I heartily dislike the cold: arctic wind slipping through and caressing every bit of exposed skin with its long, frigid fingers, the wintry chill which permeates you with every icy breath you take, the sheer amount of layers you have to put on, even if you’re walking just three measly blocks to your destination. I feel miserable when my nose and tips of my ears freeze up – but that is nothing compared to frosty toes which I can’t even feel anymore, and am half-convinced that I’m going to pull off my socks only to reveal ten little blocks of ice. All of winter, I’m basically a popsicle in a pink coat.

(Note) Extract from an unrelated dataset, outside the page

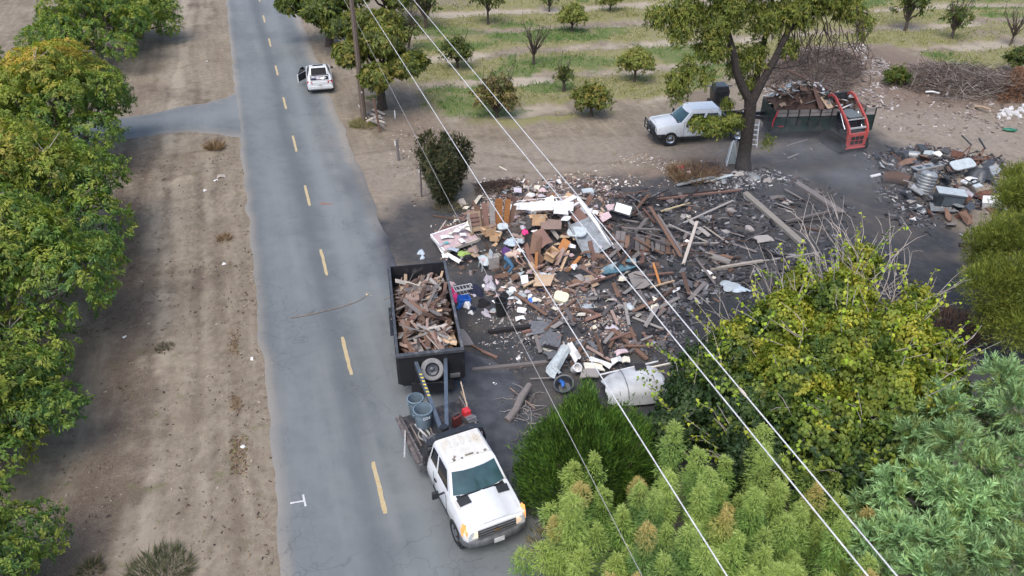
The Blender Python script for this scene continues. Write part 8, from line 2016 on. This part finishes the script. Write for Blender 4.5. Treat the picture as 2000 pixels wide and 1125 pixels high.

I’ve always claimed that given a choice between living in the wintry depths of Siberia and the Death Valley in California, I wouldn’t even blink before picking the valley; how long I would survive in either is a whole different question.
However, no matter how cold the winter is, the moment it snows… I fall in love, all over again. Soft, quiet snow, drifting down all around you is somehow incredibly peaceful. It’s as if the snow cushions you in a cottony blanket and isolates you – from sound, from people, from your worries and turmoil. Because when you’re walking through the falling snow, you just exist, right there, in that beautiful moment suspended in time. The world is beautiful, dream-like, and leisurely. Instead of keeping my chin tucked into my scarf and striding along my way to hurry into the warmth of the indoors, I can linger, turn my face up to the sky to catch snowflakes on my eyelashes, and melt them on my tongue.
A soft cover of snow adds a sprinkle of magic to the mundane. In the immortal words of Roald Dahl, “watch with glittering eyes the whole world around you, because the greatest secrets are always hidden in the most unlikely places. Those who don’t believe in magic will never find it”. I believe that snow is one of the most likeliest of places to find that elusive magic, that spark, that little ember of wishful hopes and dreams and unfettered imagination which we all had in abundance as children, but that which we convince ourselves, with the advent of age and responsibility, is fanciful, unrealistic and ridiculously naive. However, if you put all of these hardened, cynical adults into oodles of piled-up snow, you can sit back and witness the magic – watch them morph back into the children they once were: making snowmen, women and angels, skiing through Central Park, clobbering each other with Quaffle-sized balls of snow (yes, I’m a lot more familiar with Quidditch than say, football – or is it soccer?), gleefully snowboarding through the inconceivably traffic-free streets of Manhattan, and most importantly, laughing with abandon. It’s a sight to behold – the carefree joy, the profound happiness. When it snows, it reminds us just a little bit of the children we once were, of the magic we once believed in.
And that momentary reminder is enough to keep me warm through the bitterest of winters.